═══ MATERIAL SHOWN

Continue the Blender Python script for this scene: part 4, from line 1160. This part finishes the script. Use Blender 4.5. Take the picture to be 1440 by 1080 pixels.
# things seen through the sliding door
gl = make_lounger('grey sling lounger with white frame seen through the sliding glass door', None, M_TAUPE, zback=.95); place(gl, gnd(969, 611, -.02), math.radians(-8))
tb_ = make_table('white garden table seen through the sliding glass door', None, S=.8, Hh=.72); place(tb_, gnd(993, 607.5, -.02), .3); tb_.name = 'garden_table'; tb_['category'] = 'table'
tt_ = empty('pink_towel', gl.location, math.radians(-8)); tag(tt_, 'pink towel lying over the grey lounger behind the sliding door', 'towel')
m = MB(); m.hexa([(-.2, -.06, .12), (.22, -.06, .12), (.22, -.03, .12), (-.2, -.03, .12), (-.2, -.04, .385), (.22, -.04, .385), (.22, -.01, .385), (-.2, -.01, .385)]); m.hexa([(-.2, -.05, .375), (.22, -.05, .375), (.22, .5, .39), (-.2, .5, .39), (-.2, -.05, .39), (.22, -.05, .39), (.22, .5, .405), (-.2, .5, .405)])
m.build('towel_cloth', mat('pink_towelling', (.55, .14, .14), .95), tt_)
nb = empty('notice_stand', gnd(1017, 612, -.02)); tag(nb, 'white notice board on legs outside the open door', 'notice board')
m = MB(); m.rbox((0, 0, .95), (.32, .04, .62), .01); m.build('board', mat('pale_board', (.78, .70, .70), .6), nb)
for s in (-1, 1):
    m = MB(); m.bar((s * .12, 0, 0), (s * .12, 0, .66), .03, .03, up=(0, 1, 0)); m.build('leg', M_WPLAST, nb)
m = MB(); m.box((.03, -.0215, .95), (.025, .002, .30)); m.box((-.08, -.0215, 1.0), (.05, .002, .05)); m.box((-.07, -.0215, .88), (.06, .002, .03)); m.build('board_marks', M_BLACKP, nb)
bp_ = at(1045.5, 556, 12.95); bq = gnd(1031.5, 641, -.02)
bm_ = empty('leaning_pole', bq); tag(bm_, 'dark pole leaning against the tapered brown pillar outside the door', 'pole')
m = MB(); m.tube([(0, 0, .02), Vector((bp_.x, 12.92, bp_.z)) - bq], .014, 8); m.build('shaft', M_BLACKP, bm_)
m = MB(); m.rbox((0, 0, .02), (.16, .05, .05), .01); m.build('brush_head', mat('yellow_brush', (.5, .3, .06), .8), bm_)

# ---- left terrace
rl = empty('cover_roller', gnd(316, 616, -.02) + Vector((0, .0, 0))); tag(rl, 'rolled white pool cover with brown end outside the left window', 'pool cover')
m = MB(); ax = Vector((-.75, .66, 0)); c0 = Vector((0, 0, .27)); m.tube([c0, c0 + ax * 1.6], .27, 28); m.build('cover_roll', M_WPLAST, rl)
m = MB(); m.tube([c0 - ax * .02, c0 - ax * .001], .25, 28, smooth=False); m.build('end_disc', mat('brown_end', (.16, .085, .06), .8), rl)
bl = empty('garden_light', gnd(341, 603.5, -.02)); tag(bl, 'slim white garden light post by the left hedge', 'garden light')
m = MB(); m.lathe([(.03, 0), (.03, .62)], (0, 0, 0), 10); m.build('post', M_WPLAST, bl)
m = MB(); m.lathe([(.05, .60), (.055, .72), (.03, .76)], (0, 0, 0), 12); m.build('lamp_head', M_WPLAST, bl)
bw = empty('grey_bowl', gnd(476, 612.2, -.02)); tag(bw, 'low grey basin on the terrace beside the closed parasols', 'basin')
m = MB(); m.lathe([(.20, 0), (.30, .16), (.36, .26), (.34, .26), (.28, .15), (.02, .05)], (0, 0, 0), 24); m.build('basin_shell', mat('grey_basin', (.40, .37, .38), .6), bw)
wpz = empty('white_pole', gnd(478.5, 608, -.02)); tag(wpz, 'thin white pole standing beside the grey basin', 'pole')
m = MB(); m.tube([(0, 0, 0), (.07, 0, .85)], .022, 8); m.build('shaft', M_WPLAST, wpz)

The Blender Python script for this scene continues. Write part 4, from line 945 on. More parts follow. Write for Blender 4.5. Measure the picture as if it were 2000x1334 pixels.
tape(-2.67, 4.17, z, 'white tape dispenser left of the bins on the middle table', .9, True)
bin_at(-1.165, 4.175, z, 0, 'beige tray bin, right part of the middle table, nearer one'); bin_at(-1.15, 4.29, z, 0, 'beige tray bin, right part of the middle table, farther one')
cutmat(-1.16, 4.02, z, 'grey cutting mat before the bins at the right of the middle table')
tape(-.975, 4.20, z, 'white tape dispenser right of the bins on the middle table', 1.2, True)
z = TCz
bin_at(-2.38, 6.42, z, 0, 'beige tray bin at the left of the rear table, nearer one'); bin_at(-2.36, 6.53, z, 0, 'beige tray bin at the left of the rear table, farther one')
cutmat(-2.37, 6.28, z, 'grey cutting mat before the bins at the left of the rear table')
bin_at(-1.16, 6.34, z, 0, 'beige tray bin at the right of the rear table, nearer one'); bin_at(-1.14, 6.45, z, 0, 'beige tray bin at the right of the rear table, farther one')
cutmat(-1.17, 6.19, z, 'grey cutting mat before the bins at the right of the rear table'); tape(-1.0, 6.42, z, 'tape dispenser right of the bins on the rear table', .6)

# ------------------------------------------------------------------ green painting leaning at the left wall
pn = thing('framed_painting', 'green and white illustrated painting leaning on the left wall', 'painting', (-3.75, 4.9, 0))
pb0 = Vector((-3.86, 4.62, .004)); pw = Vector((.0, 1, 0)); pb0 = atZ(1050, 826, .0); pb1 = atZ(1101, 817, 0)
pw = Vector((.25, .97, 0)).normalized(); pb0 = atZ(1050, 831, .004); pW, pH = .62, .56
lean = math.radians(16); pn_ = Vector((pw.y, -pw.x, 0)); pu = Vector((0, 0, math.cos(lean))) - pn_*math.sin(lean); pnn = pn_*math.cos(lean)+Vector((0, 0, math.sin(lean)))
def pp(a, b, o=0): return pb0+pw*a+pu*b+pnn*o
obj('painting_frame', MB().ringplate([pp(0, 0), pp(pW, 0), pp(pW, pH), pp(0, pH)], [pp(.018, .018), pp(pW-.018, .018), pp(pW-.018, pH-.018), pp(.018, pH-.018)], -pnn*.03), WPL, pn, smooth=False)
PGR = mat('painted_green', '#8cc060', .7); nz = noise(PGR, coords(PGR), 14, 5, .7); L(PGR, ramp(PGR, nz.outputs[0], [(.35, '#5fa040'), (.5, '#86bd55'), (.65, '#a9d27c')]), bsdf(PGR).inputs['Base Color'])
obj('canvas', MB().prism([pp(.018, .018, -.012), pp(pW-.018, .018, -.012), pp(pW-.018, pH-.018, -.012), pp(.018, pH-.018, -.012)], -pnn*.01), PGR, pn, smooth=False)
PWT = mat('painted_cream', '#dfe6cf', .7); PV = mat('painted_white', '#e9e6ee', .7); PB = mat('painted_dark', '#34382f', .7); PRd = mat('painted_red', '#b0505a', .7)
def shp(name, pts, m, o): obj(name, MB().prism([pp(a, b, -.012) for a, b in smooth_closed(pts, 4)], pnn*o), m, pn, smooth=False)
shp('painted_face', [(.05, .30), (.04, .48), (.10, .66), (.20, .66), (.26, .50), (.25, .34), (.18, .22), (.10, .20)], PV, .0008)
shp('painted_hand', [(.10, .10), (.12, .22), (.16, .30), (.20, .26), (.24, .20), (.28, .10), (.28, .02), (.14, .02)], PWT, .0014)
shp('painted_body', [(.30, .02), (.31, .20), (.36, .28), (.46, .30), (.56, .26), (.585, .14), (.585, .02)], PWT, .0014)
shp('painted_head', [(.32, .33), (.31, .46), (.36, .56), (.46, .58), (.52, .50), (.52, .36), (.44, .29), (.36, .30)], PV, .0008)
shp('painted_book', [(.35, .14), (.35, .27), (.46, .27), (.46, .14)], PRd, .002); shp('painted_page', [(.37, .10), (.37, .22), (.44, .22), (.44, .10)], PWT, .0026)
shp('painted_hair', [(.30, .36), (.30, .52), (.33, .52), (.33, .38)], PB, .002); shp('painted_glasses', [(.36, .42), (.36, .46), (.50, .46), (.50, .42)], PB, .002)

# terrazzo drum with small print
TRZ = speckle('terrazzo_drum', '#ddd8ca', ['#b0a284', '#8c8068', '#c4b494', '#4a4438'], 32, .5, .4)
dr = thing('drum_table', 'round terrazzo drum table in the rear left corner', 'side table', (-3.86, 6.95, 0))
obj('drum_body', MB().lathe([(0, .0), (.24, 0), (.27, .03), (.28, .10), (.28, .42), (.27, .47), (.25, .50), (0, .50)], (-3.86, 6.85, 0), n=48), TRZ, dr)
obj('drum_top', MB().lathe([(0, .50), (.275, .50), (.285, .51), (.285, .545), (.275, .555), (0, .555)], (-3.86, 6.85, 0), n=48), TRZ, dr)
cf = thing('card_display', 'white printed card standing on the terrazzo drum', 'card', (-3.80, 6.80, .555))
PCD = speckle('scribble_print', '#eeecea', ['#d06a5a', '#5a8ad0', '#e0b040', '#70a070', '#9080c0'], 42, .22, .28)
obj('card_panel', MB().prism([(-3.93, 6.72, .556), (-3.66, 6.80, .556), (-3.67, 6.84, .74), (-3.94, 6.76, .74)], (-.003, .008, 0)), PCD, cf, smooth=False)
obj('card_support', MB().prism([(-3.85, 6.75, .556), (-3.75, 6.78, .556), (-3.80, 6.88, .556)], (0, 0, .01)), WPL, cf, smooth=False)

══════

### WHAT IS NEEDED
Within the listing above, copy each line that has the string "from".

### SOLVED PROBLEM
Continue the Blender Python script for this scene: part 4, from line 1160. This part finishes the script. Use Blender 4.5. Take the picture to be 1440 by 1080 pixels.
The Blender Python script for this scene continues. Write part 4, from line 945 on. More parts follow. Write for Blender 4.5. Measure the picture as if it were 2000x1334 pixels.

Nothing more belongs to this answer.